Mas eram dias de férias e nossos amigos nos levaram até um cais, onde pegamos um barco em direção à Ilha das Canárias. Trinta minutos de barco e mais quarenta de quadriciclo, chegamos no povoado Torto, pequena comunidade de pescadores. Fomos recebidos por seu Chico e dona Dica, em sua casa simples e confortável. Seu Chico nos levou em seu pequeno barco a motor para visitar dunas de areia à beira de um dos canais do Parnaíba. Depois, serpenteando pelas curvas do rio, passando por manguezais que abrigam desde caranguejos, até macacos e aves, chegamos numa pequena ilha-dormitório da ave Guará e suas penas vermelhas, que brilham ainda mais em contraste com o verde vivo do mangue: estas aves chegam aos bandos, pousando nas árvores onde passam a noite. Não nos aproximamos demais. Seu Chico desligou o motor do barco. Em silêncio, ficamos observando inúmeros pontinhos vermelhos se movimentando, se aconchegando sobre o verde das folhas. Seu Chico explicou, baixinho: – Elas voam em formação em V, aproveitando a aerodinâmica do grupo para alcançar longas distâncias. Ou uma atrás da outra, em fila. A que está na frente empresta sua energia às que estão atrás. Quando a líder se cansa, outra assume o seu lugar e a ave recupera suas energias se posicionando atrás da nova líder…

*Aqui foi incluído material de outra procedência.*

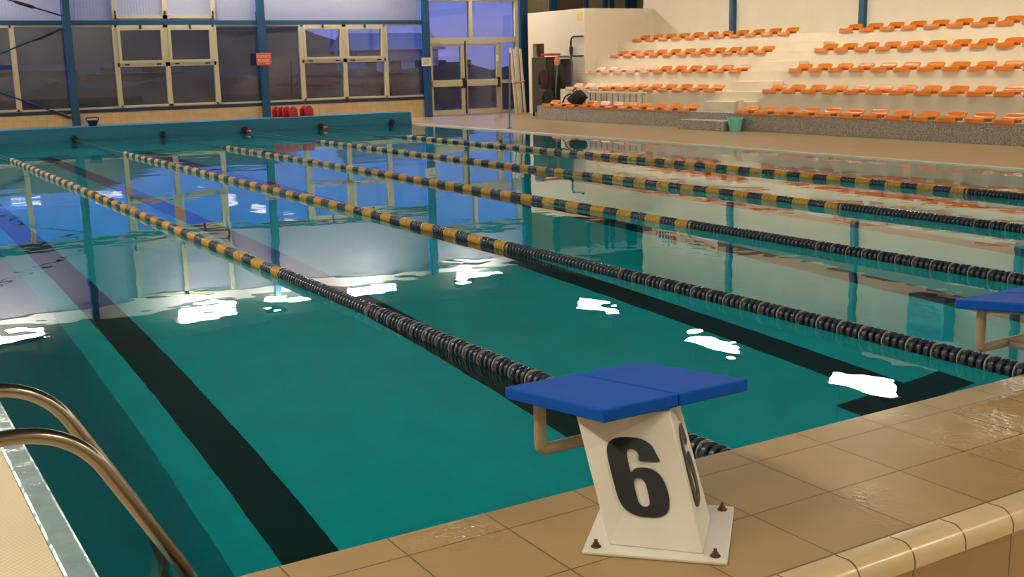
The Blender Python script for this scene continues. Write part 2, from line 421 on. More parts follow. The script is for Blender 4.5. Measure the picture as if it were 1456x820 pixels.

Exemplo de vida colaborativa! Me emocionei ao ouvir o pescador, na beira do mangue, contemplando os Guarás, no Delta do Parnaíba. Lembrei do meu grupo e que escolhemos viajar como esses pássaros, em cooperação uns com os outros e com o meio-ambiente. As lições a que nos dispusemos reaprender, nestes novos e difíceis tempos, já nos foram dadas pela Natureza, nestes seis milhões de anos em que existimos como espécie: a Vida acontece em colaboração.